A Day In The Life Of A Water Bank

May 13, 2014

Pastor Lee Dreyer, along with Janet McIntyre, haul boxes full of water jugs out to clients as part of the Water for Woodlands water bank at the White Oak Springs Presbyterian Church in Renfrew, Pa.
Credit Ryan Loew / 90.5 WESA

For two years, a Presbyterian Church near hard-to-pronounce Connoquenessing Township, Pa., has been a bank — a water bank to be precise.

The church distributes water to 34 families whose wells went bad around the time hydraulic fracturing started in the region. The coincidence can’t be proven, but residents of the Woodlands, a poor rural community in the township, said they can tell by taste, smell, color and skin reaction that their water hasn’t been right.

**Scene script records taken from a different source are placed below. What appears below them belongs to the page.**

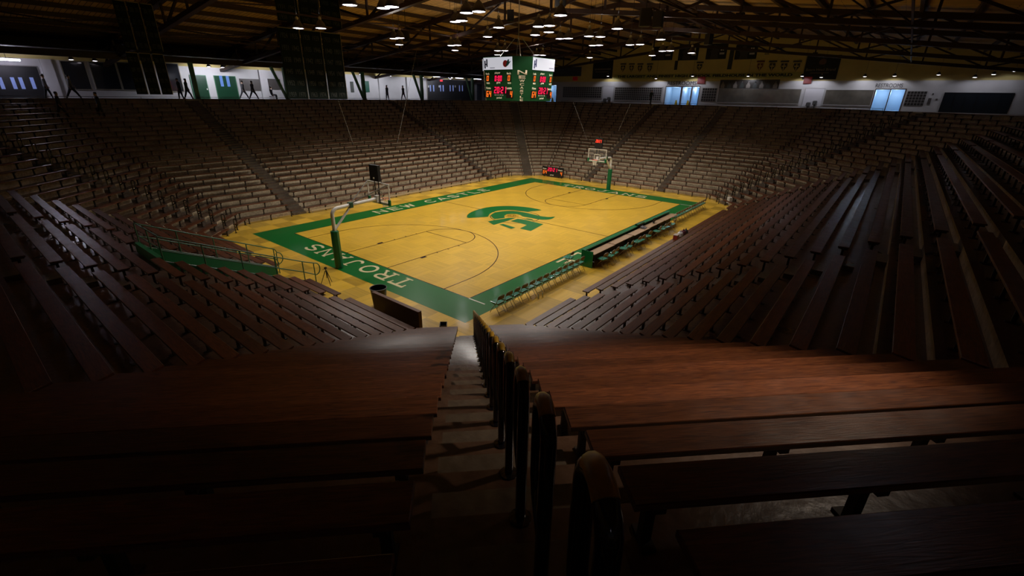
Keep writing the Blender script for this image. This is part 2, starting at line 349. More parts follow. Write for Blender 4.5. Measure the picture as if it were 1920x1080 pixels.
GLY = {
 'T': ([[(0,.92),(1,.92)],[(.5,.92),(.5,0)]], [[(.3,.05),(.7,.05)],[(.05,.92),(.05,.7)],[(.95,.92),(.95,.7)]]),
 'R': ([[(.2,0),(.2,1)],[(.2,.92),(.6,.92)]+A(.62,.71,.25,.21,90,-90)+[(.2,.5)],[(.55,.5),(.92,0)]], [[(.02,.05),(.4,.05)],[(.02,.95),(.3,.95)],[(.8,.05),(1,.05)]]),
 'O': ([A(.5,.5,.42,.42,0,360,24)], []),
 'J': ([[(.72,1),(.72,.35)]+A(.44,.35,.28,.27,0,-160)], [[(.5,.95),(.95,.95)]]),
 'A': ([[(.06,0),(.5,1)],[(.5,1),(.94,0)],[(.22,.33),(.78,.33)]], [[(0,.05),(.22,.05)],[(.78,.05),(1,.05)]]),
 'N': ([[(.14,0),(.14,1)],[(.14,1),(.86,0)],[(.86,0),(.86,1)]], [[(0,.05),(.3,.05)],[(0,.95),(.2,.95)],[(.7,.95),(1,.95)]]),
 'S': ([A(.5,.71,.38,.21,20,200,10)+A(.5,.29,.4,.21,90,-170,14)[0:1]+A(.5,.29,.4,.21,70,-165,14)], []),
 'E': ([[(.14,0),(.14,1)],[(.06,.92),(.92,.92)],[(.14,.5),(.8,.5)],[(.06,.08),(.92,.08)]], []),
 'W': ([[(.04,1),(.27,0)],[(.27,0),(.5,.9)],[(.5,.9),(.73,0)],[(.73,0),(.96,1)]], []),
 'C': ([A(.52,.5,.42,.42,45,315,20)], []),
 'L': ([[(.14,0),(.14,1)],[(.06,.08),(.9,.08)]], []),
}
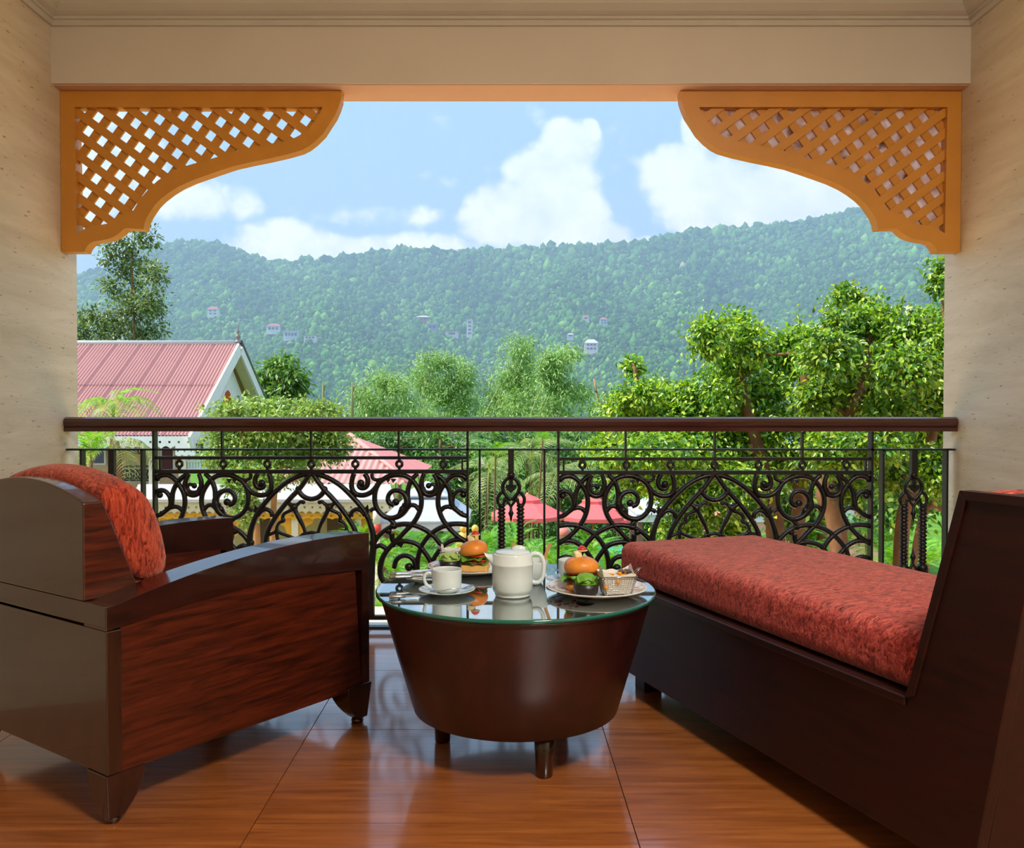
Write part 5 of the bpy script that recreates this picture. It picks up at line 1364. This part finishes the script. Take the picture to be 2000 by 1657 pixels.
def board(p, q, w, t, nm, mat, par=hs):
    p, q = rel(p), rel(q); d = (q - p).normalized(); nn = Vector((1, 0, 0)); s_ = d.cross(nn).normalized()
    vs = [p, q, q + s_ * w, p + s_ * w]; vs += [v + nn * t for v in vs]
    return MB().add(vs, [(0, 1, 2, 3), (7, 6, 5, 4), (0, 4, 5, 1), (1, 5, 6, 2), (2, 6, 7, 3), (3, 7, 4, 0)]).build(nm, mat, par)
board((XG, YEV - .1, ZEV - .42), (XG, YRD, ZRD - .40), -.46, .08, 'bargeboard', M_WHITE)
board((XG, YRD, ZRD - .40), (XG, 38.2, ZEV - .42), -.46, .08, 'bargeboard', M_WHITE)
board((XG + .02, YRD, ZRD + .04), (XG + .02, 38.25, ZEV + .02), -.10, .09, 'roof_edge', M_SMOKE)
MB().prism([(q[1], q[2]) for q in (rel((0, YEV + .5, ZEV - .6)), rel((0, 37.6, ZEV - .6)), rel((0, YRD, ZRD - .3)))], -.62, -.5, 'yz').build('gable_wall', M_WHITE, hs)
MB().add([rel((XG - .5, YRD, ZRD - .14)), rel((XG, YRD, ZRD - .14)), rel((XG, 38.1, ZEV - .14)), rel((XG - .5, 38.1, ZEV - .14))], [(0, 1, 2, 3)]).build('gable_soffit', M_CRM, hs)
ap = [(-.55, 0), (.55, 0), (.55, .9), (.42, 1.25), (.2, 1.5), (0, 1.58), (-.2, 1.5), (-.42, 1.25), (-.55, .9)]
w_ = MB().prism([(a, b) for a, b in ap], 0, .08, 'yz').build('arched_window', plain('red_glazing', srgb(190, 40, 26), .3), hs, loc=rel((XG - .5, 33, .15)))
MB().prism([(a * 1.25, b * 1.1) for a, b in ap], 0, .05, 'yz').build('window_surround', M_WHITE, w_, loc=(-.01, 0, -.02))
fz = ZRD + .03
MB().lathe([(0, 0), (.14, 0), (.10, .08), (.05, .12), (.09, .19), (.11, .25), (.06, .31), (.04, .36), (.075, .42), (.04, .5), (.02, .62), (0, .92)], 12).build('finial', plain('finial_grey', srgb(130, 122, 120), .5), hs, loc=rel((XG - .05, YRD, fz)))
# lace valance: scalloped strip with eyelets
def valance(x0, x1, y, z, h, step, name, mat, par, off):
    n = int((x1 - x0) / step); pv = []
    for k in range(n):
        a = x0 + (x1 - x0) * k / n; b = x0 + (x1 - x0) * (k + 1) / n
        pv += [(a + (b - a) * s2, z - h + h * .22 * abs(math.cos(math.pi * s2))) for s2 in (0, .25, .5, .75)]
    poly = [(x0, z)] + pv + [(x1, z - h * .78), (x1, z)]
    mb = MB()
    # quads column by column keep it clean
    cols = [(p[0], p[1]) for p in pv] + [(x1, z - h * .78)]
    vs = []; 
    for (x, zb) in cols: vs += [(x, y, z), (x, y, z - h * .38), (x, y, z - h * .55), (x, y, zb)]
    fs = []
    for i in range(len(cols) - 1):
        a = 4 * i; b = a + 4
        fs.append((a, b, b + 1, a + 1))
        if i % 4 != 1: fs.append((a + 1, b + 1, b + 2, a + 2))
        fs.append((a + 2, b + 2, b + 3, a + 3))
    vs = [tuple(Vector(v) - off) for v in vs]; k0 = len(vs); vs2 = vs + [(x, yy + .03, zz) for x, yy, zz in vs]
    fs2 = fs + [tuple(k0 + i for i in reversed(f)) for f in fs]
    return mb.add(vs2, fs2).build(name, mat, par)
valance(XG - 13.5, XG + .1, YEV - .05, ZEV - .02, .40, .30, 'lace_valance', M_WHITE, hs, L0)
valance(XG - .5, XG + .15, YEV - .06, ZEV - .30, .40, .2, 'lace_drop', M_WHITE, hs, L0)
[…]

The neighborhood received a lot of press back in 2011 and 2012. Documentaries were made. Reporters from around the world wrote stories. But as the years went on, the press faded.

It all started in early 2011, when people noticed their well water began tasting bad and smelling like “rotten eggs” and “burnt plastic,” residents said. The water turned a murky orange color and dark sediment floated in it.

Some people even got strange rashes. Others threw up. Animals stopped drinking the water. Eventually, many people in the community stopped, too.